Repeat everything from the first line of the listing below through the line that contains "return tuple(((v/255)/12.92 if", exactly. Leave out pictures.

********************

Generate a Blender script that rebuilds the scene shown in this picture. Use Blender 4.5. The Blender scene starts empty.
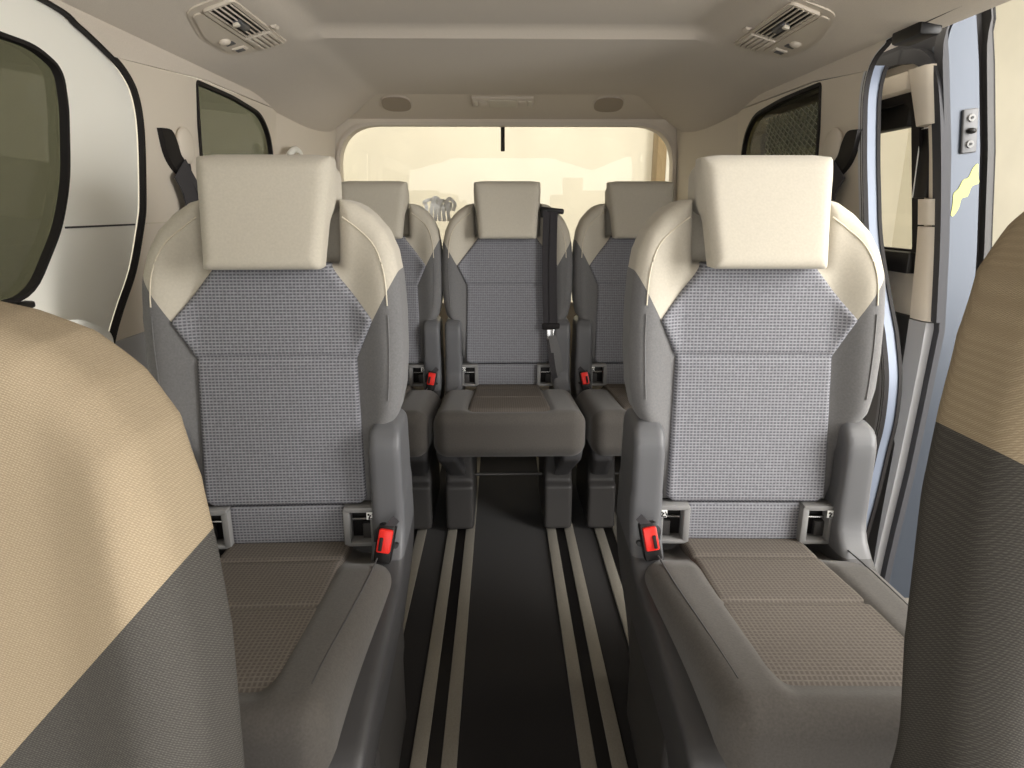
import bpy, bmesh, math, random
import numpy as np
from mathutils import Vector, Matrix, geometry
random.seed(3)
sc = bpy.context.scene
col = sc.collection
R = math.radians

# ------------------------------------------------------------------ materials
def lin(c):
    return tuple(((v/255)/12.92 if v/255 <= .04045 else ((v/255+.055)/1.055)**2.4) for v in c) + (1,)

def new_mat(name, rgb, rough=.8, metal=0, spec=.3):
    m = bpy.data.materials.new(name); m.use_nodes = True
    b = m.node_tree.nodes['Principled BSDF']
    b.inputs['Base Color'].default_value = lin(rgb)
    b.inputs['Roughness'].default_value = rough
    b.inputs['Metallic'].default_value = metal
    b.inputs['Specular IOR Level'].default_value = spec
    return m

def nd(m, t, **kw):
    n = m.node_tree.nodes.new(t)
    for k, v in kw.items():
        if hasattr(n, k): setattr(n, k, v)
        else: n.inputs[k].default_value = v
    return n

def ln(m, a, b): m.node_tree.links.new(a, b)

def mth(m, op, a, b=None, c=None):
    n = m.node_tree.nodes.new('ShaderNodeMath'); n.operation = op
    for i, v in enumerate((a, b, c)):
        if v is None: continue
        if isinstance(v, (int, float)): n.inputs[i].default_value = v
        else: ln(m, v, n.inputs[i])
    return n.outputs[0]

def mix(m, f, a, b):
    n = m.node_tree.nodes.new('ShaderNodeMix'); n.data_type = 'RGBA'
    if isinstance(f, (int, float)): n.inputs[0].default_value = f
    else: ln(m, f, n.inputs[0])
    for i, v in ((6, a), (7, b)):
        if isinstance(v, tuple): n.inputs[i].default_value = v
        else: ln(m, v, n.inputs[i])
    return n.outputs[2]

def bump(m, h, strength=.2, dist=.002):
    n = nd(m, 'ShaderNodeBump'); n.inputs['Strength'].default_value = strength
    n.inputs['Distance'].default_value = dist
    ln(m, h, n.inputs['Height'])
    ln(m, n.outputs[0], m.node_tree.nodes['Principled BSDF'].inputs['Normal'])

def plastic(name, rgb, rough=.5, grain=600, amt=.08, spec=.35):
    """moulded plastic with a fine grain"""
    m = new_mat(name, rgb, rough, 0, spec)
    tc = nd(m, 'ShaderNodeTexCoord'); n = nd(m, 'ShaderNodeTexNoise'); n.inputs['Scale'].default_value = grain
    ln(m, tc.outputs['Object'], n.inputs['Vector'])
    bump(m, n.outputs['Fac'], amt, .0008)
    return m

def cloth(name, rgb, var=.12, scale=350, rough=.95):
    """plain woven fabric: small mottling of one colour"""
    m = new_mat(name, rgb, rough, 0, .15)
    tc = nd(m, 'ShaderNodeTexCoord'); n = nd(m, 'ShaderNodeTexNoise'); n.inputs['Scale'].default_value = scale
    n.inputs['Detail'].default_value = 3
    ln(m, tc.outputs['Object'], n.inputs['Vector'])
    a = tuple(v*(1-var) for v in lin(rgb)[:3]) + (1,); b = tuple(min(1, v*(1+var)) for v in lin(rgb)[:3]) + (1,)
    f = mth(m, 'MULTIPLY_ADD', n.outputs['Fac'], 2.0, -.5)
    ln(m, mix(m, f, a, b), m.node_tree.nodes['Principled BSDF'].inputs['Base Color'])
    bump(m, n.outputs['Fac'], .15, .001)
    m.node_tree.nodes['Principled BSDF'].inputs['Sheen Weight'].default_value = .15
    return m

def grid_cloth(name, rgb, light, px, pz, axes=('X', 'Z'), wx=.3, wz=.38):
    """woven fabric with a small grid of light threads"""
    m = new_mat(name, rgb, .95, 0, .12)
    tc = nd(m, 'ShaderNodeTexCoord'); s = nd(m, 'ShaderNodeSeparateXYZ'); ln(m, tc.outputs['Object'], s.inputs[0])
    nz = nd(m, 'ShaderNodeTexNoise'); nz.inputs['Scale'].default_value = 220; ln(m, tc.outputs['Object'], nz.inputs['Vector'])
    def band(o, p, w):
        f = mth(m, 'FRACT', mth(m, 'DIVIDE', o, p))
        t = mth(m, 'ABSOLUTE', mth(m, 'SUBTRACT', f, .5))
        n = m.node_tree.nodes.new('ShaderNodeMapRange'); n.interpolation_type = 'SMOOTHSTEP'
        ln(m, t, n.inputs[0]); n.inputs[1].default_value = w*.5+.12; n.inputs[2].default_value = w*.5-.08
        return n.outputs[0]
    bx, bz = band(s.outputs[axes[0]], px, wx), band(s.outputs[axes[1]], pz, wz)
    f = mth(m, 'MAXIMUM', mth(m, 'MULTIPLY', bx, .75), bz)
    f = mth(m, 'MULTIPLY', f, mth(m, 'MULTIPLY_ADD', nz.outputs['Fac'], 1.2, .3))
    ln(m, mix(m, f, lin(rgb), lin(light)), m.node_tree.nodes['Principled BSDF'].inputs['Base Color'])
    bump(m, f, .12, .001)
    return m

def twill(name, rgb, light, p=.0019):
    """coarse twill: fine slanted ribs"""
    m = new_mat(name, rgb, .95, 0, .12)
    tc = nd(m, 'ShaderNodeTexCoord'); s = nd(m, 'ShaderNodeSeparateXYZ'); ln(m, tc.outputs['Object'], s.inputs[0])
    nz = nd(m, 'ShaderNodeTexNoise'); nz.inputs['Scale'].default_value = 500; ln(m, tc.outputs['Object'], nz.inputs['Vector'])
    u = mth(m, 'ADD', mth(m, 'ADD', mth(m, 'MULTIPLY', s.outputs['X'], .45), mth(m, 'MULTIPLY', s.outputs['Z'], .9)), mth(m, 'MULTIPLY', s.outputs['Y'], .7))
    u = mth(m, 'ADD', mth(m, 'DIVIDE', u, p), mth(m, 'MULTIPLY', nz.outputs['Fac'], 1.1))
    w = mth(m, 'MULTIPLY_ADD', mth(m, 'SINE', mth(m, 'MULTIPLY', u, 6.283)), .5, .5)
    v = mth(m, 'SUBTRACT', mth(m, 'MULTIPLY', s.outputs['X'], .9), mth(m, 'MULTIPLY', s.outputs['Z'], .45))
    v = mth(m, 'MULTIPLY_ADD', mth(m, 'SINE', mth(m, 'DIVIDE', v, p*.19)), .3, .7)
    f = mth(m, 'MULTIPLY', w, v)
    ln(m, mix(m, f, lin(rgb), lin(light)), m.node_tree.nodes['Principled BSDF'].inputs['Base Color'])
    bump(m, f, .3, .0008)
    return m

def glass(name, tint, gloss=.06):
    m = bpy.data.materials.new(name); m.use_nodes = True
    nt = m.node_tree; nt.nodes.clear()
    o = nt.nodes.new('ShaderNodeOutputMaterial'); t = nt.nodes.new('ShaderNodeBsdfTransparent')
    g = nt.nodes.new('ShaderNodeBsdfGlossy'); mx = nt.nodes.new('ShaderNodeMixShader')
    t.inputs[0].default_value = lin(tint); g.inputs['Roughness'].default_value = .02
    mx.inputs[0].default_value = gloss
    nt.links.new(t.outputs[0], mx.inputs[1]); nt.links.new(g.outputs[0], mx.inputs[2]); nt.links.new(mx.outputs[0], o.inputs[0])
    return m

M = {}
M['beige'] = cloth('beige_fabric', (186, 179, 165), .05, 260)
M['grey_cloth'] = cloth('grey_fabric', (108, 107, 107), .10, 300)
M['mesh'] = grid_cloth('grey_grid_fabric', (94, 94, 99), (146, 146, 151), .0062, .0056)
M['brown_cloth'] = cloth('charcoal_brown_fabric', (79, 75, 71), .14, 300)
M['brown_mesh'] = grid_cloth('brown_row_fabric', (88, 82, 77), (112, 105, 98), .0065, .0075, ('X', 'Y'), .4, .22)
M['thread'] = cloth('seam_thread', (62, 60, 60), .1)
M['grey_thread'] = cloth('grey_seam_thread', (98, 97, 97), .1)
M['pale_thread'] = cloth('pale_seam_thread', (206, 197, 178), .05)
M['dark_plastic'] = plastic('charcoal_plastic', (60, 58, 57), .45)
M['shaded_plastic'] = plastic('shaded_shell_plastic', (66, 65, 66), .45)  # seat shell plastic, darkened for the shade low beside the aisle
M['mid_plastic'] = plastic('grey_plastic', (128, 127, 126), .5)
M['shell_plastic'] = plastic('seat_shell_plastic', (94, 94, 96), .42)
M['black'] = plastic('black_plastic', (20, 18, 18), .45)
M['rubber'] = plastic('black_rubber', (22, 18, 18), .7)
M['grey_rubber'] = plastic('grey_rubber', (205, 206, 210), .55)
M['red'] = new_mat('red_plastic', (224, 44, 36), .35)
M['white'] = new_mat('white_label', (235, 235, 232), .5)
M['belt'] = cloth('black_webbing', (58, 56, 58), .2, 500)
M['steel'] = new_mat('steel', (190, 190, 190), .25, 1)
M['dark_steel'] = new_mat('dull_steel', (96, 94, 92), .45, .8)
M['trim'] = plastic('cream_trim', (242, 240, 231), .55, 500, .05)
M['pillar'] = plastic('pillar_trim', (214, 204, 189), .6, 500, .05)
M['lower_trim'] = plastic('grey_lower_trim', (172, 172, 174), .55, 500, .05)
M['headliner'] = cloth('headliner_fabric', (208, 198, 185), .06, 500)
M['vent'] = plastic('vent_plastic', (212, 202, 188), .5, 400, .04)
M['lens'] = new_mat('lamp_lens', (214, 206, 190), .25)
M['carpet'] = cloth('black_carpet', (24, 20, 18), .35, 900)
M['rail'] = cloth('rail_cover', (120, 114, 103), .12, 400, .7)
M['glass_side'] = glass('tinted_side_glass', (158, 160, 151), .05)
M['glass_rear'] = glass('rear_glass', (244, 243, 238), .03)
M['glass_dark'] = glass('dark_quarter_glass', (150, 150, 136), .05)
M['metal_paint'] = new_mat('blue_grey_paint', (60, 66, 76), .36, .3, .5)
M['frame_grey'] = plastic('dark_grey_seal', (58, 58, 62), .6)
M['sill_paint'] = new_mat('pale_blue_paint', (118, 126, 142), .4, .1, .4)
M['plaster'] = cloth('cream_plaster', (230, 225, 213), .05, 3, .9)
M['plaster2'] = cloth('pale_plaster', (234, 230, 217), .05, 3, .9)
M['concrete'] = cloth('grey_concrete', (120, 116, 108), .15, 6, .9)
M['column'] = cloth('brown_column', (150, 132, 104), .08, 6, .9)
M['white_paint'] = new_mat('white_paint', (250, 248, 240), .6)
M['film'] = glass('pale_film', (236, 236, 226), 0)
_n = M['film'].node_tree; _d = _n.nodes.new('ShaderNodeBsdfDiffuse'); _d.inputs[0].default_value = lin((168, 170, 150))
_mx = [q for q in _n.nodes if q.type == 'MIX_SHADER'][0]; _mx.inputs[0].default_value = .3; _n.links.new(_d.outputs[0], _mx.inputs[2])
M['mesh_wire'] = new_mat('grey_wire', (150, 150, 138), .5, .3)
M['yellow'] = new_mat('yellow_green', (180, 184, 110), .5)

# ------------------------------------------------------------------ object helpers
def link(name, mesh, mat, parent=None, sharp=40):
    if not isinstance(mesh, bpy.types.Mesh):
        bm = mesh; mesh = bpy.data.meshes.new(name); bm.to_mesh(mesh); bm.free()
    mesh.shade_smooth()
    mesh.set_sharp_from_angle(angle=R(sharp))
    if mat: mesh.materials.append(mat)
    o = bpy.data.objects.new(name, mesh); col.objects.link(o)
    if parent: o.parent = parent
    return o

def thing(name, label, cat, loc=(0, 0, 0), group=None):
    o = bpy.data.objects.new(name, None); o.empty_display_size = .05; col.objects.link(o)
    o.location = loc; o['label'] = label; o['category'] = cat
    if group: o['group'] = group
    return o

def struct(o, label=None, cat=None):
    o['kind'] = 'structure'
    if label: o['label'] = label
    if cat: o['category'] = cat
    return o

def copy_tree(o, parent=None):
    c = o.copy(); col.objects.link(c)
    if parent: c.parent = parent
    for ch in [x for x in bpy.data.objects if x.parent == o]: copy_tree(ch, c)
    return c

def bx(bm, cx, cy, cz, sx, sy, sz, bev=.003, rot=None, seg=2):
    r = bmesh.ops.create_cube(bm, size=1)
    vs = r['verts']
    bmesh.ops.scale(bm, vec=(sx, sy, sz), verts=vs)
    if bev:
        es = list({e for v in vs for e in v.link_edges})
        rr = bmesh.ops.bevel(bm, geom=es, offset=min(bev, .45*min(sx, sy, sz)), segments=seg, affect='EDGES', profile=.5)
        vs = list({v for f in rr['faces'] for v in f.verts} | {v for v in vs if v.is_valid})
    if rot is not None: bmesh.ops.rotate(bm, cent=(0, 0, 0), matrix=rot, verts=vs)
    bmesh.ops.translate(bm, vec=(cx, cy, cz), verts=vs)
    return vs

def box(name, c, s, mat, parent=None, bev=.003, rot=None):
    bm = bmesh.new(); bx(bm, *c, *s, bev, rot); return link(name, bm, mat, parent)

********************

Response:
Generate a Blender script that rebuilds the scene shown in this picture. Use Blender 4.5. The Blender scene starts empty.
import bpy, bmesh, math, random
import numpy as np
from mathutils import Vector, Matrix, geometry
random.seed(3)
sc = bpy.context.scene
col = sc.collection
R = math.radians

# ------------------------------------------------------------------ materials
def lin(c):
    return tuple(((v/255)/12.92 if v/255 <= .04045 else ((v/255+.055)/1.055)**2.4) for v in c) + (1,)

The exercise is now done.